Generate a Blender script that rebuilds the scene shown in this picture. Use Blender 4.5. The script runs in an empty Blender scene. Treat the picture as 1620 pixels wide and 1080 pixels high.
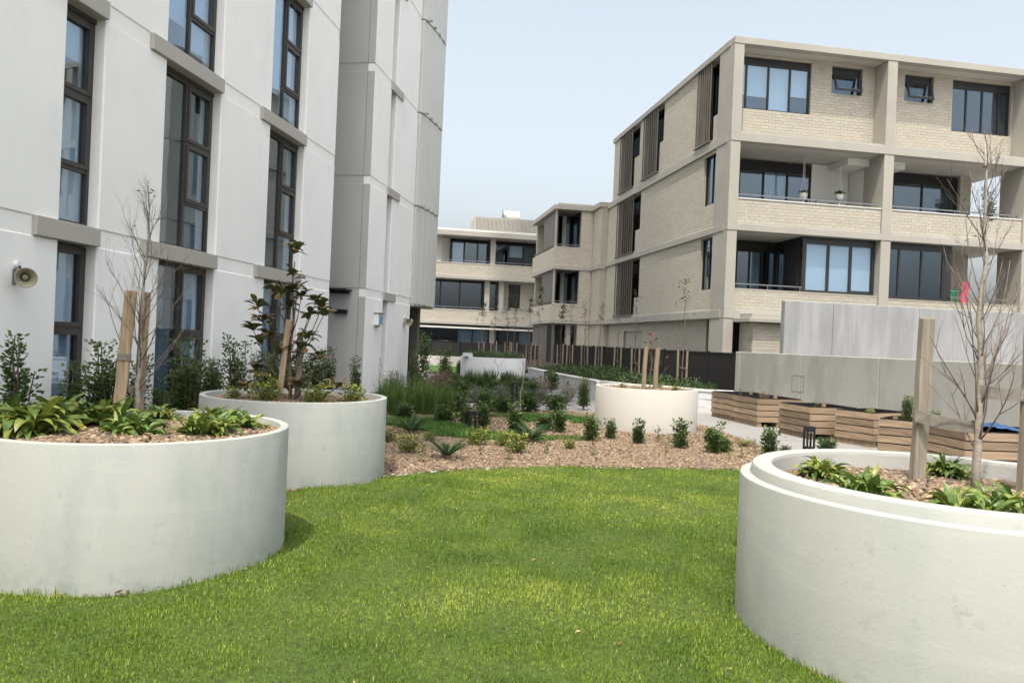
import bpy, math, random
import numpy as np
from mathutils import Vector, Matrix, Quaternion

R = math.radians
SC = bpy.context.scene
COL = SC.collection
rnd = random.Random(7)
nrs = np.random.RandomState(11)

# ------------------------------------------------------------------ camera, sky, sun, exposure
cam_data = bpy.data.cameras.new('camera')
cam = bpy.data.objects.new('camera', cam_data)
COL.objects.link(cam)
cam_data.sensor_width = 36.0
cam_data.lens = 26.67
cam_data.clip_start = 0.05
cam_data.clip_end = 2000.0
cam.matrix_world = Matrix.Translation((0, 0, 1.55)) @ Matrix.Rotation(R(90), 4, 'X') @ Matrix.Rotation(R(2.4), 4, 'Z')
SC.camera = cam

SUN_AZ, SUN_EL = 19.5, 66.0          # degrees left of straight behind the camera, and above the horizon
sv = Vector((-math.sin(R(SUN_AZ)) * math.cos(R(SUN_EL)), -math.cos(R(SUN_AZ)) * math.cos(R(SUN_EL)), math.sin(R(SUN_EL))))
world = bpy.data.worlds.new('World')
SC.world = world
world.use_nodes = True
wn = world.node_tree.nodes
wl = world.node_tree.links
bg = wn['Background']
sky = wn.new('ShaderNodeTexSky')
sky.sky_type = 'NISHITA'
sky.sun_disc = False
sky.sun_elevation = R(SUN_EL)
sky.sun_rotation = R(180 + SUN_AZ)
sky.altitude = 0.0
sky.air_density = 1.0
sky.dust_density = 7.0
sky.ozone_density = 1.0
hs = wn.new('ShaderNodeHueSaturation')      # thin summer haze: the whole sky is paler than a clear one
hs.inputs['Saturation'].default_value = 0.43
hs.inputs['Value'].default_value = 1.0
hs.inputs['Hue'].default_value = 0.478
wl.new(sky.outputs['Color'], hs.inputs['Color'])
wl.new(hs.outputs['Color'], bg.inputs['Color'])
bg.inputs['Strength'].default_value = 0.15

sun_data = bpy.data.lights.new('sun', 'SUN')
sun_data.energy = 2.1
sun_data.angle = R(1.0)
sun_data.color = (1.0, 0.93, 0.82)
sun = bpy.data.objects.new('sun', sun_data)
COL.objects.link(sun)
sun.rotation_mode = 'QUATERNION'
sun.rotation_quaternion = (-sv).to_track_quat('-Z', 'Y')
sun.location = (-10, -20, 60)

SC.view_settings.view_transform = 'Standard'
SC.view_settings.look = 'None'
SC.view_settings.gamma = 1.0
SC.view_settings.use_curve_mapping = False
SC.view_settings.exposure = 1.16
SC.cycles.max_bounces = 8
SC.cycles.transparent_max_bounces = 16

# ------------------------------------------------------------------ materials
def nodes_of(name):
    m = bpy.data.materials.new(name)
    m.use_nodes = True
    nt = m.node_tree
    return m, nt, nt.nodes, nt.links, nt.nodes['Principled BSDF']

def noise(nt, scale, detail=5, rough=0.55, vec=None, stretch=None, coord='Object'):
    n = nt.nodes.new('ShaderNodeTexNoise')
    n.inputs['Scale'].default_value = scale
    n.inputs['Detail'].default_value = detail
    n.inputs['Roughness'].default_value = rough
    tc = nt.nodes.new('ShaderNodeTexCoord')
    if coord == 'World':
        src = nt.nodes.new('ShaderNodeNewGeometry').outputs['Position']
    else:
        src = tc.outputs[coord]
    if stretch:
        mp = nt.nodes.new('ShaderNodeMapping')
        mp.inputs['Scale'].default_value = stretch
        nt.links.new(src, mp.inputs['Vector'])
        src = mp.outputs['Vector']
    nt.links.new(src, n.inputs['Vector'])
    return n

def ramp(nt, src, stops):
    r = nt.nodes.new('ShaderNodeValToRGB')
    el = r.color_ramp.elements
    while len(el) < len(stops):
        el.new(0.5)
    for e, (p, c) in zip(el, stops):
        e.position = p
        e.color = (c[0], c[1], c[2], 1)
    nt.links.new(src, r.inputs['Fac'])
    return r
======
GIVEN EXERCISE – Leave out the pictures and repeat exactly the lines from the start of the material through the line that contains "nrs = np.random.RandomState(11)", both included.

RESULT OF THIS EXERCISE –
Generate a Blender script that rebuilds the scene shown in this picture. Use Blender 4.5. The script runs in an empty Blender scene. Treat the picture as 1620 pixels wide and 1080 pixels high.
import bpy, math, random
import numpy as np
from mathutils import Vector, Matrix, Quaternion

R = math.radians
SC = bpy.context.scene
COL = SC.collection
rnd = random.Random(7)
nrs = np.random.RandomState(11)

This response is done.